Wednesday, April 11, 2012

What is Lasagna Gardening?

The term lasagna gardening seems to floating around some of the gardening communities lately. But what is it?

Lasagna Gardening is a garden that is created by layering several different materials, one right after the other, with no need for mixing or tilling. The materials go through natural decomposition that does the work of mixing for you. Another name for this method of gardening is "sheet composting".

You can do a lasagna garden in a container or just right on top of the soil. You will first need to decide which you are doing and where. Then you will need to work on your layers. For your layers you will need some "ingredients". The ingredients that you will need for your lasagna garden are similar to what you would put into a compost pile. Some examples: grass clippings, leaves, fruit and vegetable scraps, coffee and tea grounds, weeds (be sure they have not gone to seed), manure, compost, seaweed, shredded paper, pine needles, garden trimmings, peat moss, etc.

You will begin by laying out a layer of cardboard or several water soaked newspapers over the area that will container your lasagna garden. Then you will create a layer of green (materials that are high in nitrogen such as, peat moss, manure, coffee grounds, vegetable scraps, grass clippings, etc.) Next is your brown layer (materials that are high in carbon such as leaves, hay, straw, shredded newspaper, egg shells, saw dust, wood ashes).
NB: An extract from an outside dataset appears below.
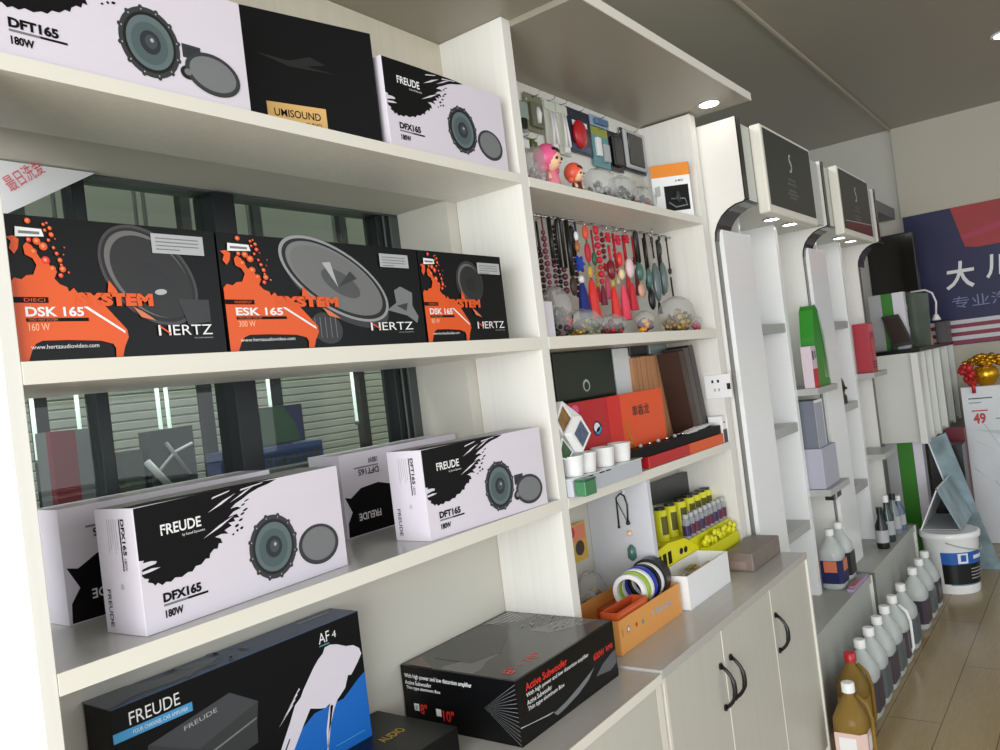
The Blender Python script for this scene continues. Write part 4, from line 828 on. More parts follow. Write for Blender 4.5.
p1 = at(628, 523, x=XD-.008); pm = at(617, 500, x=XD-.008); pn = at(619, 527, x=XD-.008); pk = at(624, 496, x=XD-.008)
m = MB(); m.tube([p1, at(627, 505, x=XD-.008), pk, (XD-.008, p0.y+.006, p0.z-.004), at(616, 498, x=XD-.008), pn], .0022, BLACKP, 6); m.tube([at(617, 502, x=XD-.01), p1], .0012, DKGREY, 6); m.build('cord', t)
m = MB(); m.ball(p1, .006, BLACKP); m.ball(pn, .004, BLACKP); m.ball((p1+pb_)/2+Vector((0, 0, .012)), .007, SKIN); m.build('beads', t)
m = MB(); m.lathe([(.003, .022), (.011, .012), (.012, -.012), (.004, -.02)], TEALG, pb_, 12); m.build('pendant', t)
def pouchbag(px, py, y, r, label, seed, cols, sc):
    b = at(px, py, y=y); b = Vector((b.x, y, ZC)); t = thing('bag_of_trinkets', label, 'bag', b)
    m = MB(); m.ball(b+Vector((0, 0, r*sc[2]*.95+.009)), r, BAG, 14, 9, sc, .12, seed); m.build('plastic_bag', t)
    rnd = random.Random(seed); m = MB()
    for i in range(40):
        a = rnd.uniform(0, 2*pi); q = rnd.uniform(0, .7)*r
        m.ball(b+Vector((q*cos(a)*sc[0], q*sin(a)*sc[1], .008+rnd.random()*r*1.1*sc[2])), .008, cols[i % len(cols)], 6, 4)
    m.build('trinkets', t, kind='stuff')
# orange display cartons with rolls
def opencarton(x0, x1, y0, y1, z0, h, mo, label, name, th=.003, front=None, low=None):
    t = thing(name, label, 'box', ((x0+x1)/2, (y0+y1)/2, z0))
    m = MB(); hb = low if low else h
    m.box(x0, x1, y0, y0+th, z0, z0+h, mo); m.box(x0, x1, y1-th, y1, z0, z0+hb, mo); m.box(x0, x0+th, y0+th, y1-th, z0, z0+hb, mo); m.box(x1-th, x1, y0+th, y1-th, z0, z0+hb, mo); m.box(x0+th, x1-th, y0+th, y1-th, z0, z0+th, mo)
    m.build('tray', t)
    if front: m = MB(); fr = Fr((x0, y0, z0), (1, 0, 0), (0, 0, 1)); front(m, fr, x1-x0, h); m.build('front_print', t)
    return t
AMB = mat('amber_carton', (226, 158, 84), .45)
def f1(m, fr, W, H):
    m.disc(fr, W*.13, H*.62, .008, .008, GREY); m.disc(fr, W*.13, H*.62, .005, .005, INK, .0008)
    m.disc(fr, W*.25, H*.60, .005, .005, RED, .0006); m.disc(fr, W*.35, H*.56, .008, .008, OCHRE); m.disc(fr, W*.35, H*.56, .005, .005, TEAL, .0008)
    m.text(fr, 'Happy', W*.5, H*.45, W*.86, H*.72, LGREY, .0006, .02); m.rect(fr, W*.04, H*.5, W*.05, H*.7, mat('olive_mark', (150, 140, 40), .5))
t1 = opencarton(1.60, 1.930, .942, 1.10, ZC, .078, AMB, 'amber display carton with small coloured emblems, nearest the black subwoofer carton', 'display_carton', front=f1)
t2 = opencarton(1.61, 1.762, .948, .992, ZC+.0045, .088, DORANGE, 'small darker orange carton standing inside the amber display carton', 'display_carton', front=lambda m, fr, W, H: m.rect(fr, W*.1, H*.9, W*.9, H*.93, PEACH))
t3 = opencarton(1.953, 2.235, .928, 1.02, ZC, .088, GLOSSW, 'white open carton on the worktop beside the brown wrapped block', 'open_carton')
m = MB(); rnd = random.Random(4)
# coloured rolls standing in the amber carton
for i, (x, r, mt, lab) in enumerate(((1.782, .044, INK, 'white roll at the left of the rolls in the amber carton'), (1.800, .045, mat('lime_roll', (164, 196, 66), .4), 'lime green roll between white ones in the amber carton'), (1.817, .046, INK, 'white roll between the lime and the blue roll'),
                                (1.835, .047, mat('blue_roll', (34, 62, 170), .35), 'blue roll in the middle of the amber carton'), (1.855, .047, BLACKP, 'narrow black roll between the blue and the white roll'), (1.872, .047, INK, 'white roll beside the black coil in the amber carton'), (1.900, .050, mat('black_coil', (36, 36, 34), .3), 'thick black coil at the right end of the rolls'))):
    wd = .012 if i < 6 else .032; m = MB(); T = XF((x, 1.004, ZC+.004+r+.045-.2*(.05-r)), ry=R(90), rz=R(4))
    n = 30; vs = []
    prof = [(r, -wd/2), (r, wd/2), (r*.76, wd/2), (r*.76, -wd/2)]
    for a in range(n):
        for rr, hh in prof: vs.append(T @ Vector((rr*cos(2*pi*a/n), rr*sin(2*pi*a/n), hh)))
    m.add(vs, [(a*4+k, ((a+1) % n)*4+k, ((a+1) % n)*4+(k+1) % 4, a*4+(k+1) % 4) for a in range(n) for k in range(4)], mt, False)
    m.build('tape_roll', label=lab, cat='roll', group='rolls in the amber carton')
m = MB(); m.box(1.766, 1.926, .955, 1.095, ZC+.0045, ZC+.048, DORANGE)
m.build('carton_insert', label='orange cardboard block inside the amber carton under the rolls', cat='insert')
for i, (x, mt, lab) in enumerate(((1.62, YELLOW, 'yellow pouch box behind the amber carton, nearest the partition'), (1.66, mat('pale_yellow_box', (222, 206, 110), .4), 'pale yellow pouch box second from the partition'), (1.70, YELLOW, 'yellow pouch box beside the rolls'))):
    m = MB(); m.box(x-.018, x+.016, 1.112, 1.14, ZC+.0005, ZC+.125+.004*i, mt); fr = Fr((x-.018, 1.112, ZC+.09), (1, 0, 0), (0, 0, 1)); m.rect(fr, .004, .0, .03, .028, PEACH); m.build('pouch_box', bev=.001, label=lab, cat='box', group='yellow pouch boxes')
pouchbag(590, 585, 1.14, .05, 'clear bag of mixed trinkets on the worktop by the back wall', 21, [LGREY, OCHRE, DGREEN, GREY], (1.3, .6, 1.2))
pouchbag(643, 560, 1.09, .04, 'clear bag with olive packets behind the white carton', 22, [OCHRE, mat('olive_bits', (130, 126, 70), .4), BROWN], (1.4, .7, .9))
m = MB()
for i in range(14):
    x, y = 1.97+rnd.uniform(0, .2), .95+rnd.uniform(0, .05); z0 = ZC+.03+.003*i
    m.box(x, x+.045, y, y+.016, z0, z0+.003, [OCHRE, mat('olive_bits', (130, 126, 70), .4), BAG, GOLD][i % 4], None)
m.build('packet_heap', label='heap of clear and gold packets inside the white open carton', cat='packets', kind='stuff')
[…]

You will continue to alternate layers until your "lasagna" is 2 feet tall. Your final layer on your garden will be compost or manure. (If you keep a compost tumbler or heap this is a great time to use the compost you've been building up in there)


If you are starting your lasagna garden in the fall, it will be ready to plant by spring. However, if you are beginning in the spring, there are a few things you can do to help it be ready to plant almost immediately. While you are creating your lasagna garden add more soil-like amendments when layering, such as, finished compost, peat moss, or topsoil in between each layer. Finish off the entire bed with three or four inches of finished compost or topsoil, and plant. The bed will settle some over the season as the layers underneath decompose.